Subject:The Rules of the Empty Game
Time:11:18 pm.

Since I've been allowing myself to indulge in politics these days, quite by serendipity, I stumbled upon this wonderfully lucid piece of gyan. Why does India have such terrible politicians?

Like academics and pickpockets, politicians too have rules which they can break only at great risk. 

The Rules of the Empty Game

Rule No 1 is that only winning matters because the winner takes all. This zero-sum game characteristic of politics has two consequences.

First, the squeamish stay away. Second, the rules are made by those who regard honesty like people usually regard exercise or prayer—something to be admired in others but never emulated.

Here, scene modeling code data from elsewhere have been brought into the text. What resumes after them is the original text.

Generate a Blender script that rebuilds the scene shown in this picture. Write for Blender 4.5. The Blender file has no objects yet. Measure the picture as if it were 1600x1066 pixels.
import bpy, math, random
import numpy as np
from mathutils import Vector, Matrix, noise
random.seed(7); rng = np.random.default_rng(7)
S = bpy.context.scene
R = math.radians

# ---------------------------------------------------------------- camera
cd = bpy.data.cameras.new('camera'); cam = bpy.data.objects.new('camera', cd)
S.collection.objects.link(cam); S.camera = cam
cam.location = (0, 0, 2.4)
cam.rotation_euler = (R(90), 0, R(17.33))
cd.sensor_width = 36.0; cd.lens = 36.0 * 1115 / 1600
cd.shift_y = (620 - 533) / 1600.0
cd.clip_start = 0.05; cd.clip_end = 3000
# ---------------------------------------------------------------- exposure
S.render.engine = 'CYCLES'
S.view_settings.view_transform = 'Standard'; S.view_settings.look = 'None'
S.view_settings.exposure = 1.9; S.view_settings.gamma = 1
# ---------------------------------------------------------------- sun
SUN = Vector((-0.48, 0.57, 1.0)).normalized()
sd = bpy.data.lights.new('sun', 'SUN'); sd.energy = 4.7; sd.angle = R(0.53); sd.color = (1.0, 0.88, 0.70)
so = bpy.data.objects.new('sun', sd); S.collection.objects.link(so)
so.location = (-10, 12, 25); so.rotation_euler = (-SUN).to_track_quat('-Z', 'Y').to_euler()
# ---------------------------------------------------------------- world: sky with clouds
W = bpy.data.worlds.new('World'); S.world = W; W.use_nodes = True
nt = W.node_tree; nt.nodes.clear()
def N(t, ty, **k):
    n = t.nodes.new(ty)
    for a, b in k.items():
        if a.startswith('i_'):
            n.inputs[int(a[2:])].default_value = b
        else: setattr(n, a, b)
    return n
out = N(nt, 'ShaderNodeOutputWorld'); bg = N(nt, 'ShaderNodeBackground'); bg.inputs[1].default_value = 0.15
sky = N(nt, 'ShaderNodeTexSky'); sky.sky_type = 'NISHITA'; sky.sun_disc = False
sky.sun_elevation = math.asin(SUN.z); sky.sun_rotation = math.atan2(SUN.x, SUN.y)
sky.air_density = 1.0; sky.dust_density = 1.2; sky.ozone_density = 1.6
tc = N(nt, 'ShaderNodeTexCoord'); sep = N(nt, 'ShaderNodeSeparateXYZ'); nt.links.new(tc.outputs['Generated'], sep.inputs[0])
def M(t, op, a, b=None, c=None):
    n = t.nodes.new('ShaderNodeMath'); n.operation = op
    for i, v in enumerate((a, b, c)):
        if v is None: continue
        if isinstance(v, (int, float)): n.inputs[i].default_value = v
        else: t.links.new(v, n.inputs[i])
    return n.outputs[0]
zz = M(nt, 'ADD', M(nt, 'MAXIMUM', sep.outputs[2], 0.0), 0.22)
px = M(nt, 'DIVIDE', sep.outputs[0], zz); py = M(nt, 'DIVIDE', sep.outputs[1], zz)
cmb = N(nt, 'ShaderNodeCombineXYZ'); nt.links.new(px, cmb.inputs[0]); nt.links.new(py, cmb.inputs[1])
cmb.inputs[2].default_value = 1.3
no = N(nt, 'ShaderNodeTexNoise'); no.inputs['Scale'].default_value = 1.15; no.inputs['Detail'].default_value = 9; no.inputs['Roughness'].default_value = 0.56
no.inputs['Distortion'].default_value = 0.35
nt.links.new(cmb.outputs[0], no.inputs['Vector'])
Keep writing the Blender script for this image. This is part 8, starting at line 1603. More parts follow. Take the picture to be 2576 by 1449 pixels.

Rule No 2 is that your political worth is directly proportional to how much money you can bring to the table.

Rule No 3 is that no one but you will be responsible for your day-to-day expenses.

Rule No 4 is that you must recoup your election expenses in the first two years and devote the next three years to generating the margin money for the next election.

Rule No 5 comes out of Rule No 2: the political parties need you to bring in more than money if they are to bank on you.

Rule No 6 is “No squealing”. If you rat on someone, you may be ratted on next. And since you need the money, it is not in your interest to rat. So there is no internal pressure to remain honest.

Rule No 7 is that in the current framework each MP must spend more than the other. This comes out of a Prisoners’ Dilemma sort of situation where, although each MP is best off spending as little as possible, in reality none of them can.

This is because whenever one MP realises that the other is not spending, he can achieve a higher individual payoff by spending more, and thereby hoping to extend his reach amongst potential voters. Given that each MP stands to gain by spending more if the other does not spend, what ends up happening is that they all spend as much as they can.

If you're a Friedman fan, the last lines would remind you of his famous words abt spending your own money vs. somebody else's money.